→ RECORDS FOR PROCESSING
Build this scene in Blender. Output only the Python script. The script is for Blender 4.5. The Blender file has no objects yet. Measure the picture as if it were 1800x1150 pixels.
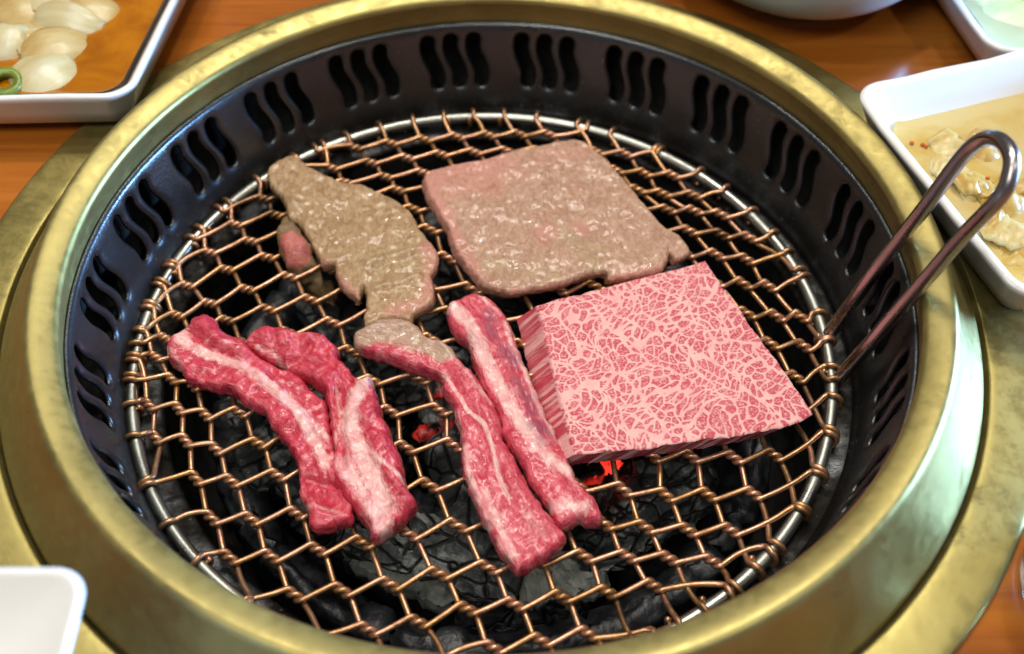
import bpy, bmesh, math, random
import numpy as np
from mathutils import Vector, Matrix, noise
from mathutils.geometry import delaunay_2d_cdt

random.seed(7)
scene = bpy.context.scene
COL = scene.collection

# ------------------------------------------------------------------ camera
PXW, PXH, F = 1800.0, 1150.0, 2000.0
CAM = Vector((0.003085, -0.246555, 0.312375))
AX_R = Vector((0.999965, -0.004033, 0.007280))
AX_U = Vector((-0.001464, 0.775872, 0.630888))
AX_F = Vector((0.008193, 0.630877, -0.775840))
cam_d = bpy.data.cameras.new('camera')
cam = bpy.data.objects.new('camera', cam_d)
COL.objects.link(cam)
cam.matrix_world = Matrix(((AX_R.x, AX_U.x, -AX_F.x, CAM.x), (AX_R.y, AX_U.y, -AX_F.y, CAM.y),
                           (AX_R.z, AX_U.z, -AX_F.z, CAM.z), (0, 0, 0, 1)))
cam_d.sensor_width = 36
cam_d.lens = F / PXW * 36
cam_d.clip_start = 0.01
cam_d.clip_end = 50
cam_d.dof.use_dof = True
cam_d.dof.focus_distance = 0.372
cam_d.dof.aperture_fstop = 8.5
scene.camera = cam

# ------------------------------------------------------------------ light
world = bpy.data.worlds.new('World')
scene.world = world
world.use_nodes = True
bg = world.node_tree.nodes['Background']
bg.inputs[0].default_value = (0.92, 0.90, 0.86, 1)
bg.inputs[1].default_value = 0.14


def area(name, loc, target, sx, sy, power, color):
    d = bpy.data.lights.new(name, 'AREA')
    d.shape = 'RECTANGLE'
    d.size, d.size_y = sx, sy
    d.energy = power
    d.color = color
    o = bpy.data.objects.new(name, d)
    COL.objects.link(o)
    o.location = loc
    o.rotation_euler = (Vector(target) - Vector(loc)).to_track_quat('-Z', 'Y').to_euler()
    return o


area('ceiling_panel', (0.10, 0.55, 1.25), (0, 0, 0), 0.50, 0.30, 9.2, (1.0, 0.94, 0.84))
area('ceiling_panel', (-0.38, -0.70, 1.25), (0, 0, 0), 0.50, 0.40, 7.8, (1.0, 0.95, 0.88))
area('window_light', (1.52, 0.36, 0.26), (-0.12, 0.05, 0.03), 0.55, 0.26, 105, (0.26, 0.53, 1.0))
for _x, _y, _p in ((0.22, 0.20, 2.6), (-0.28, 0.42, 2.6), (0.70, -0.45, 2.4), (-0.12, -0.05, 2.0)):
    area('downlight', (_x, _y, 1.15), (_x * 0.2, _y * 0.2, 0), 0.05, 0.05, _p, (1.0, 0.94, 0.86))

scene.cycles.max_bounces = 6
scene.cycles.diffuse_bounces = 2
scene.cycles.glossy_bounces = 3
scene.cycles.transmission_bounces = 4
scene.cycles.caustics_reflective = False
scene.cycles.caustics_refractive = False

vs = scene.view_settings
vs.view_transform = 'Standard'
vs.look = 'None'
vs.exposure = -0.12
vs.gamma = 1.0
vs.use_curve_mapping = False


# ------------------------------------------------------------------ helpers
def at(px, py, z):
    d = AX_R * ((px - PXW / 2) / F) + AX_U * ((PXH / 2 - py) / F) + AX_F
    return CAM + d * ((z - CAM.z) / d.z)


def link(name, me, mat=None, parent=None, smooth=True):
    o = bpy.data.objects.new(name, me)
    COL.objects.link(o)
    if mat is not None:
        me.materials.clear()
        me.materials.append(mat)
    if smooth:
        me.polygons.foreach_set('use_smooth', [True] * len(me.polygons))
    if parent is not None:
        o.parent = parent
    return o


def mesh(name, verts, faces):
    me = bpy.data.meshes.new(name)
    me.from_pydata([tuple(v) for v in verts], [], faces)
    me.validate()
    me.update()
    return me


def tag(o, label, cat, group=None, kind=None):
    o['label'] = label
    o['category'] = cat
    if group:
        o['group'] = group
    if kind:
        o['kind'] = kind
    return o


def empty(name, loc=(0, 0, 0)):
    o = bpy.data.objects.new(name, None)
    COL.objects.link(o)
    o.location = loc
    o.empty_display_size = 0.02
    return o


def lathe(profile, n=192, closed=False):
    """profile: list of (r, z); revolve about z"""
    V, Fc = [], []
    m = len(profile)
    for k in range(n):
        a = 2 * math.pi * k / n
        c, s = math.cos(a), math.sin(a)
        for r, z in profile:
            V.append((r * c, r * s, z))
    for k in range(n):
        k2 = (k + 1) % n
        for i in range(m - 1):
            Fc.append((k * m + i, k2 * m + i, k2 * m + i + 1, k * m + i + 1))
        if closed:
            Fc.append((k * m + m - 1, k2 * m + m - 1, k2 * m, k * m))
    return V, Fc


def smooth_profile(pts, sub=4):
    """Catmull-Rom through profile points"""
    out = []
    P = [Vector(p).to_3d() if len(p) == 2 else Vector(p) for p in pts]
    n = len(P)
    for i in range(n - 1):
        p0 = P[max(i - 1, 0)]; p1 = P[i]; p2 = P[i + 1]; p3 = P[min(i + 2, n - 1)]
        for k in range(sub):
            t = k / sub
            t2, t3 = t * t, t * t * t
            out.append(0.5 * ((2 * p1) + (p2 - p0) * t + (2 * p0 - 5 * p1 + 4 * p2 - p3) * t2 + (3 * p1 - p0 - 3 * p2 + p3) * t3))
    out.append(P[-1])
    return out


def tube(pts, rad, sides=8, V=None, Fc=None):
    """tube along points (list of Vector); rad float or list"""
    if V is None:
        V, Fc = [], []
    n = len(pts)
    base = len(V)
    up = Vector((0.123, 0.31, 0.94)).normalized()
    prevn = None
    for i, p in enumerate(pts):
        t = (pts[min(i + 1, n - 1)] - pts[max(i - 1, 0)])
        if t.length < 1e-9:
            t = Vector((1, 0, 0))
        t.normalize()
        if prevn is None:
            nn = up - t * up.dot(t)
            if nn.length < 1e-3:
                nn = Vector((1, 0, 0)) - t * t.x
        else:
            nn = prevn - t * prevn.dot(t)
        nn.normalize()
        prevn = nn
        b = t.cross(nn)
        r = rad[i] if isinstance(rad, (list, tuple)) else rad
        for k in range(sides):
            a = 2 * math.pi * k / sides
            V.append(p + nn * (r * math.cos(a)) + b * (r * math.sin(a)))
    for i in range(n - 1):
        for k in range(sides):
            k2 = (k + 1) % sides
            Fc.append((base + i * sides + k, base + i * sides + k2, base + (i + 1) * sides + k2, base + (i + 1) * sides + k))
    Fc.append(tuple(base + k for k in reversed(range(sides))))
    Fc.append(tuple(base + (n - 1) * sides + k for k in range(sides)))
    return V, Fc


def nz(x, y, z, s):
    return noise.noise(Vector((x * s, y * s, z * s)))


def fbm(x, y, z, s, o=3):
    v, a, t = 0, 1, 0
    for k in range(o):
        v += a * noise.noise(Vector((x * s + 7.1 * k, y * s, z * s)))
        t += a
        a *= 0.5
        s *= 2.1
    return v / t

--

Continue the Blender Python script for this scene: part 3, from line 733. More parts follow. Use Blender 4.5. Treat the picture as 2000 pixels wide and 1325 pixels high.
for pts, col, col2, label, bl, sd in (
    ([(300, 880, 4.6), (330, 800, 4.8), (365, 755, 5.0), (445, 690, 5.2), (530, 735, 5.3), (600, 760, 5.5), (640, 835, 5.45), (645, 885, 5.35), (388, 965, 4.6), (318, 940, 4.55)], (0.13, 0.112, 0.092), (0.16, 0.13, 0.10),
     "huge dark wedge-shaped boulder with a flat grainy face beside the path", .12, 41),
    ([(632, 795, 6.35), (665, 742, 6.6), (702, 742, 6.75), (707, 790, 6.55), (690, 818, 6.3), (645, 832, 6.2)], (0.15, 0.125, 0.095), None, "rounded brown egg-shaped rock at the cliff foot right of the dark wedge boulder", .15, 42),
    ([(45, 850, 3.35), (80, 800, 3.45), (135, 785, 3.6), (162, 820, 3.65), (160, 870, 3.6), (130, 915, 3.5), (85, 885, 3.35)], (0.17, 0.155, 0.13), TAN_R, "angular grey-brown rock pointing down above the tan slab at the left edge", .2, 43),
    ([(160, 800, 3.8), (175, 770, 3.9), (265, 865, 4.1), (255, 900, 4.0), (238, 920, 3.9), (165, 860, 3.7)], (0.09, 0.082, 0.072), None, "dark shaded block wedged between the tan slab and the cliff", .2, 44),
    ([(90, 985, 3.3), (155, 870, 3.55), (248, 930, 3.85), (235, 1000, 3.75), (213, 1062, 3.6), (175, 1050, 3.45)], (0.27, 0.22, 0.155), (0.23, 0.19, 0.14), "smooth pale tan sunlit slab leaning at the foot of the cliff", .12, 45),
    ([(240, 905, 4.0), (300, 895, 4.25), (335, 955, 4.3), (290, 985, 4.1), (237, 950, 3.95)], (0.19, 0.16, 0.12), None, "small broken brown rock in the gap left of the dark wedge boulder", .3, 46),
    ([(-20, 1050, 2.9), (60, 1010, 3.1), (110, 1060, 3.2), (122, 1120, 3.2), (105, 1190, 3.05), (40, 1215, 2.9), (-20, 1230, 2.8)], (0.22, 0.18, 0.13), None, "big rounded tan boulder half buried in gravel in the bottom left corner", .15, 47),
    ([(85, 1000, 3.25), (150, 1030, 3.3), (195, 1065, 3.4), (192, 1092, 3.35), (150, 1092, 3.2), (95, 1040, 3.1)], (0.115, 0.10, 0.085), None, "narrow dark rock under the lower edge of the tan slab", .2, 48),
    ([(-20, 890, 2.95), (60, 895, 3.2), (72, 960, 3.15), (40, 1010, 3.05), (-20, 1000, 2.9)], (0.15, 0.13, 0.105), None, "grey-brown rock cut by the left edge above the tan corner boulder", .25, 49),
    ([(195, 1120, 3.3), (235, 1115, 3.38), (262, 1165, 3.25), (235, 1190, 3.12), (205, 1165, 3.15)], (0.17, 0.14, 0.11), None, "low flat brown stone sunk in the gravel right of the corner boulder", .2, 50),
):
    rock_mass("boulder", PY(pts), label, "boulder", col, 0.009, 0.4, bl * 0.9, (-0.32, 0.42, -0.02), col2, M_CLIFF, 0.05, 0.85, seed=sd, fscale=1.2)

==

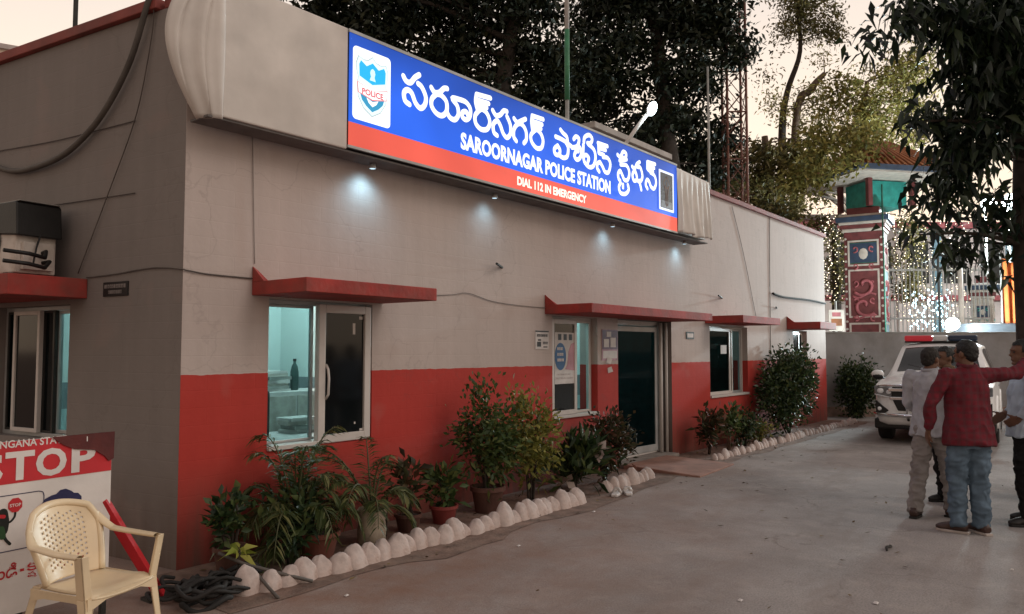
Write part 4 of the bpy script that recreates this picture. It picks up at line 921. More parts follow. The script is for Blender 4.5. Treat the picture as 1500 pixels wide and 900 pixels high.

→ THE EXERCISE
Leave out the pictures and quote exactly the lines from the one where "Build this scene" appears to the one where "COL = scene.collection" appears, both ends counted.

→ WRITTEN RESPONSE
Build this scene in Blender. Output only the Python script. The script is for Blender 4.5. The Blender file has no objects yet. Measure the picture as if it were 1800x1150 pixels.
import bpy, bmesh, math, random
import numpy as np
from mathutils import Vector, Matrix, noise
from mathutils.geometry import delaunay_2d_cdt

random.seed(7)
scene = bpy.context.scene
COL = scene.collection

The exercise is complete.